Abstract

Surface cracks are a common structural defect. The intelligent inspection of these defects through computer vision and deep learning is of paramount importance for early maintenance and operation. Despite the remarkable success of supervised learning methods in detecting surface cracks, their performance heavily relies on the availability of extensive labeled datasets. Annotating a single image can be a time-consuming process, prone to human error. Moreover, these methods often struggle to generalize effectively to unseen datasets due to disparities between source and target images. To address this issue, unsupervised domain adaptation comes into play, as it aims to transfer knowledge learned from the labeled source domain to the unlabeled target domain.
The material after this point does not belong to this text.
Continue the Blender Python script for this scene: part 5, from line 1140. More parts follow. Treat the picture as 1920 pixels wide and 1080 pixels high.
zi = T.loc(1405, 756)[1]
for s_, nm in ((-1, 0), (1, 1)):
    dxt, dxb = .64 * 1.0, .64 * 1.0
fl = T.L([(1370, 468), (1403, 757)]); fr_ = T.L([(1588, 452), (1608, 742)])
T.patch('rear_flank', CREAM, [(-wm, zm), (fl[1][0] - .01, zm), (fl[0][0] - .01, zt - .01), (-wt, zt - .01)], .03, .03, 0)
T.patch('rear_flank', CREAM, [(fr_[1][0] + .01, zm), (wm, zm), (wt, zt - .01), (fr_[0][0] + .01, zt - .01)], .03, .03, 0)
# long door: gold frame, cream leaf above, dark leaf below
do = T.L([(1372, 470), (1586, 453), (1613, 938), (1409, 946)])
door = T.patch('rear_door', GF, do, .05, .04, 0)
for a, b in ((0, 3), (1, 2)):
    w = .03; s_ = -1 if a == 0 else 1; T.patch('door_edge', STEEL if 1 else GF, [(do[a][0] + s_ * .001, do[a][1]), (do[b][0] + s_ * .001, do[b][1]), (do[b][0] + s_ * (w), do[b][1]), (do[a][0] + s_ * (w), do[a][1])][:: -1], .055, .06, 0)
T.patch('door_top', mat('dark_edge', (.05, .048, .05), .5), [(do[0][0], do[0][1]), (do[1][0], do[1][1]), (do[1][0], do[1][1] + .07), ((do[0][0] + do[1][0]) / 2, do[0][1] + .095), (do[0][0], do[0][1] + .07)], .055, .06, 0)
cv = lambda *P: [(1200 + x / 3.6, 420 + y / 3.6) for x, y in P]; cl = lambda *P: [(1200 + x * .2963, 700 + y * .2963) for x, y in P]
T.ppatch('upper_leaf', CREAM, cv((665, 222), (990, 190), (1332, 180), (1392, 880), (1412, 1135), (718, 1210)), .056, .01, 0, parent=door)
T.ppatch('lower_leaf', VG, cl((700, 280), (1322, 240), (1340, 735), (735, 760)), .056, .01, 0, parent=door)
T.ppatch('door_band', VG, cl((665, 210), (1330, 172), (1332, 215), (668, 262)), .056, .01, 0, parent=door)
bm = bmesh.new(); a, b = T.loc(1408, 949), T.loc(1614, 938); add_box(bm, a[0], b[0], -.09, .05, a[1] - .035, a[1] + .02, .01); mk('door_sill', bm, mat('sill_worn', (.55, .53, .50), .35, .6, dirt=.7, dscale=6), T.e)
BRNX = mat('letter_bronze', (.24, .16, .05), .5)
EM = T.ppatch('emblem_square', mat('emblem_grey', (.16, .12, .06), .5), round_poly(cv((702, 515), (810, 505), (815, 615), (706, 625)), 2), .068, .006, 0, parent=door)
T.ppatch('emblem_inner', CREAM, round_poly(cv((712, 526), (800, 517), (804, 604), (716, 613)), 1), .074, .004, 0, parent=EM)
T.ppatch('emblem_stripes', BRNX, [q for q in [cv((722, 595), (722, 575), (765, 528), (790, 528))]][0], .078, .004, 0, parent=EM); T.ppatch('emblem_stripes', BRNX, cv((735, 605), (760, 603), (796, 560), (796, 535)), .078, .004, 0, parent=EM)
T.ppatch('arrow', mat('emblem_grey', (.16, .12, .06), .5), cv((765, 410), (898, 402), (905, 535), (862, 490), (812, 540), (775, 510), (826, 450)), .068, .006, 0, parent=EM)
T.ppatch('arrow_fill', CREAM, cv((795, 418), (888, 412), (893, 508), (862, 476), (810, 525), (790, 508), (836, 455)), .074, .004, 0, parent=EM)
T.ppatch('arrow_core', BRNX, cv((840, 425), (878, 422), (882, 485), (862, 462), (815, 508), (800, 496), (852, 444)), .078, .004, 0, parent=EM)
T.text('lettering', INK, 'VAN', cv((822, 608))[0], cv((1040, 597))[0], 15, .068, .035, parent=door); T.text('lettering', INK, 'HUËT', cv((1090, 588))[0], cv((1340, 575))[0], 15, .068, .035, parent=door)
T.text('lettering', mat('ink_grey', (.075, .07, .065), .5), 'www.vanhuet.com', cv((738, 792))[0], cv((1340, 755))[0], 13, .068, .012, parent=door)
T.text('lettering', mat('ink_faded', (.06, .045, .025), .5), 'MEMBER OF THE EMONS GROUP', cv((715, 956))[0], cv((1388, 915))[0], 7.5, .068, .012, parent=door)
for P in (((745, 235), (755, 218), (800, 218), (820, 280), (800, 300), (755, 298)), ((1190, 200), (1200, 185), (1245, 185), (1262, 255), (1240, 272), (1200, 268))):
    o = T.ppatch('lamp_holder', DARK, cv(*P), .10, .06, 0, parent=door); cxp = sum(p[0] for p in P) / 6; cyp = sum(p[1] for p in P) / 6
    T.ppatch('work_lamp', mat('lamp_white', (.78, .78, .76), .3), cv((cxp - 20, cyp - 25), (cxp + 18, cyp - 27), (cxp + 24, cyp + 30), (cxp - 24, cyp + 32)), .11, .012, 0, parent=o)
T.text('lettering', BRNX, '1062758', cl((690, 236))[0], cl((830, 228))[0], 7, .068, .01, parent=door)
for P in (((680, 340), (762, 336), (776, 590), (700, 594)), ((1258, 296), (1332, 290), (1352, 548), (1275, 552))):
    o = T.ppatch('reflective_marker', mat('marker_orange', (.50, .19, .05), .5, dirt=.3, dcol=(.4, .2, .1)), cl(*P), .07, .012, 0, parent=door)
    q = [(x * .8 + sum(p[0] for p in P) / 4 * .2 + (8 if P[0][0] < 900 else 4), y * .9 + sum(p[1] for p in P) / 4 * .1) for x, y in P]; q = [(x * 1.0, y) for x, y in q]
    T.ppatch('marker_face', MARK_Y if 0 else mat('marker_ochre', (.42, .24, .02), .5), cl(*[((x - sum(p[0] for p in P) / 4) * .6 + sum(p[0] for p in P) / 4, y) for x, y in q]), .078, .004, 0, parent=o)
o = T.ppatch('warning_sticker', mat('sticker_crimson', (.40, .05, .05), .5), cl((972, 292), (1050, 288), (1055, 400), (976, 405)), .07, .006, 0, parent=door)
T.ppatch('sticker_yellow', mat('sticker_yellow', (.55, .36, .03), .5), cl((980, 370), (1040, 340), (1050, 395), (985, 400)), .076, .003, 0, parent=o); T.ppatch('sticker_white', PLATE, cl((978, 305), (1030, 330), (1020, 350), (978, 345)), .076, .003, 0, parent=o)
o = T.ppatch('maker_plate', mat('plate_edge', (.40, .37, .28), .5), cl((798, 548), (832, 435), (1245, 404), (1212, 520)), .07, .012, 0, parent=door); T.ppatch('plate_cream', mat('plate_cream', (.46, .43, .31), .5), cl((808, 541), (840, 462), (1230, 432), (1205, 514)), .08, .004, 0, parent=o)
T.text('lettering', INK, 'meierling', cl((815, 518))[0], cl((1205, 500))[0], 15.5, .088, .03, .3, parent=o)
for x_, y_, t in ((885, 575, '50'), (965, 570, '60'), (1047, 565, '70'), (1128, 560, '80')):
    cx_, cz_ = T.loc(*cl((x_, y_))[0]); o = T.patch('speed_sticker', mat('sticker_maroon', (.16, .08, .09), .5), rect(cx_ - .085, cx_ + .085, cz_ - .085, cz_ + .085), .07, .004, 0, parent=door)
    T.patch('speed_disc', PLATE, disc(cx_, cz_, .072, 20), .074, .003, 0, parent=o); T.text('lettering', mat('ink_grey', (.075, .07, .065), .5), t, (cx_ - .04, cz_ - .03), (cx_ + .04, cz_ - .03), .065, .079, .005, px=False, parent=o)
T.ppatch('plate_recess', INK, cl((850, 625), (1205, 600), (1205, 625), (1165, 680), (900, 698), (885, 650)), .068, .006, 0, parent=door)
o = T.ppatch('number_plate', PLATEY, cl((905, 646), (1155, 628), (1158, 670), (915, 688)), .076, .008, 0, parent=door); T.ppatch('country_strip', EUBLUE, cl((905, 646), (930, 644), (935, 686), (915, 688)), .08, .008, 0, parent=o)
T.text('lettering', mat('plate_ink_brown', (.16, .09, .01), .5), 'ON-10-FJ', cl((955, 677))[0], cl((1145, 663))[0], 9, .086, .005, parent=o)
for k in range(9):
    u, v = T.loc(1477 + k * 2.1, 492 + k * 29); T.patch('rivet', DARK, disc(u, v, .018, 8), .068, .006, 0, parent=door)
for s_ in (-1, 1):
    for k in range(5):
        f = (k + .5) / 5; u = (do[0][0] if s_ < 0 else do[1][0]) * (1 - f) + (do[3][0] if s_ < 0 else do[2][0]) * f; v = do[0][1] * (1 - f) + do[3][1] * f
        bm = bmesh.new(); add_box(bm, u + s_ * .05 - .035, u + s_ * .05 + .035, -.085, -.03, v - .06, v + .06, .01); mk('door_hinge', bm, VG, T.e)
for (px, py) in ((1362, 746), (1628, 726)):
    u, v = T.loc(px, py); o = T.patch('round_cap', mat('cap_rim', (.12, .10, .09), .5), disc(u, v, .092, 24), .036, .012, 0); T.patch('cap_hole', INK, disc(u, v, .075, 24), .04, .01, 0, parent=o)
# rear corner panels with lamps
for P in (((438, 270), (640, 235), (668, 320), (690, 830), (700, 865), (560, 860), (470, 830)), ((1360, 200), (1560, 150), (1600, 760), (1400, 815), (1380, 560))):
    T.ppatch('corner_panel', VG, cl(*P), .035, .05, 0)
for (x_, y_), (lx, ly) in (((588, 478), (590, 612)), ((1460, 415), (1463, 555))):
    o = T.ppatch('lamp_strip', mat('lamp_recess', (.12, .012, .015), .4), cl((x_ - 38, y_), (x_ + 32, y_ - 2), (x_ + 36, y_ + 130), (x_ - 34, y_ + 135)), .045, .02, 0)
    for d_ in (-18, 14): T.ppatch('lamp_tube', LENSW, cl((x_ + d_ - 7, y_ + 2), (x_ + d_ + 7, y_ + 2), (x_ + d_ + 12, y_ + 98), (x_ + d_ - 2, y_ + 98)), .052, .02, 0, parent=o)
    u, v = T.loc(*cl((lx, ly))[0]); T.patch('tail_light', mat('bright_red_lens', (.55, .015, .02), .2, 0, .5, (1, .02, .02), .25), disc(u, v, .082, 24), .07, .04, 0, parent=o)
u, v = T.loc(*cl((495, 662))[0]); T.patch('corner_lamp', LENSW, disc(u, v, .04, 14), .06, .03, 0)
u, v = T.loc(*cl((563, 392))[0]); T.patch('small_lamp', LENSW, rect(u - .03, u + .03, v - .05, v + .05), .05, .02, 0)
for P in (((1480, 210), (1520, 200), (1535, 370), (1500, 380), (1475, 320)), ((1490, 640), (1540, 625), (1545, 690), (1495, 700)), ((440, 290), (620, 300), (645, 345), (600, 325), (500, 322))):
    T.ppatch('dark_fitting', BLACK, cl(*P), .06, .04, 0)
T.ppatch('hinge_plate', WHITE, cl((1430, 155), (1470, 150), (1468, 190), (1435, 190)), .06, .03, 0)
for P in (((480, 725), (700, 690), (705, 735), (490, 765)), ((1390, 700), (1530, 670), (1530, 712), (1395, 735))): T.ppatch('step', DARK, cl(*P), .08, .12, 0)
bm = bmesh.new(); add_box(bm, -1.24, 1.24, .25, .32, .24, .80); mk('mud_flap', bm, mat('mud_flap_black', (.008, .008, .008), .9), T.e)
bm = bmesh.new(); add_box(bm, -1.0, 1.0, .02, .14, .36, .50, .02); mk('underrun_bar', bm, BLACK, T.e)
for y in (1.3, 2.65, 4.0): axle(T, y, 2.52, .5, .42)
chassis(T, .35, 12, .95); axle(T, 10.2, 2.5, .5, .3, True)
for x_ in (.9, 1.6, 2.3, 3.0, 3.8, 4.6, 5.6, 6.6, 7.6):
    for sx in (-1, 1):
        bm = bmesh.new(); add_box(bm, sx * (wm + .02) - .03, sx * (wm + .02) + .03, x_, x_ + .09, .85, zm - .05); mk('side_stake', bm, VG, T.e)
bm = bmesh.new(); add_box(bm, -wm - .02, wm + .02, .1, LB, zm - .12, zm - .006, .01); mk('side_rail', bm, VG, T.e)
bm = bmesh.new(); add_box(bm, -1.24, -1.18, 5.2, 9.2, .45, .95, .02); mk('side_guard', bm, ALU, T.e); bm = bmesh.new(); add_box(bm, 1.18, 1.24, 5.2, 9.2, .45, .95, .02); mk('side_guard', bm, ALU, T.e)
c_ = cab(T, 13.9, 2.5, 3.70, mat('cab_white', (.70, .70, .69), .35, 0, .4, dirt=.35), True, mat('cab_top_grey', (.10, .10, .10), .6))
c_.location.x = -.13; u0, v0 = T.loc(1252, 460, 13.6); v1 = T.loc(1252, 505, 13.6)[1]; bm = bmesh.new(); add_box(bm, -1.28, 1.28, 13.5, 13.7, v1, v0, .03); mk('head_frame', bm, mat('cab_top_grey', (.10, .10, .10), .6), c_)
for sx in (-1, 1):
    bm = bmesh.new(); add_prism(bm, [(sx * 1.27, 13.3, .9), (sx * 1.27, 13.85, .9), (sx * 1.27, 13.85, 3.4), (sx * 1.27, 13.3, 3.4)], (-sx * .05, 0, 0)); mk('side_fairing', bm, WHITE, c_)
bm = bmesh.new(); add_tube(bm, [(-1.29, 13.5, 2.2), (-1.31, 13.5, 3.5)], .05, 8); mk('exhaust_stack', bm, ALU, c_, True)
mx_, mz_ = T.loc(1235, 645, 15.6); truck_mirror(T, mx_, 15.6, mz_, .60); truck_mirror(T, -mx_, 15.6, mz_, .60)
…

Consequently, we conducted an evaluation of a recent unsupervised domain adaptation model for semantic segmentation that incorporates masked image consistency into DAFormer, a state-of-the-art model with the ability to adapt to various datasets. To assess the model’s performance, we employed three publicly available crack datasets, each containing background and crack classes. Our study has revealed that : (1) SegFormer, a transformer-based model, outperforms ConvNet-based models without utilizing adaptation knowledge, demonstrating superior generalizability to previously unseen data. (2) The unsupervised domain-adaptation model consistently outperforms the source model, resulting in a significant enhancement in the mean intersection over union of SegFormer’s source-only approach by a remarkable 10% to 22%. With the exception of a single case, the relative performance of unsupervised domain adaptation compared to supervised training with labeled data exceeds 85%, underscoring its promising performance in crack segmentation. Consequently, our adopted method emerges as a viable alternative, particularly in scenarios where labeled data is scarce or prohibitively expensive.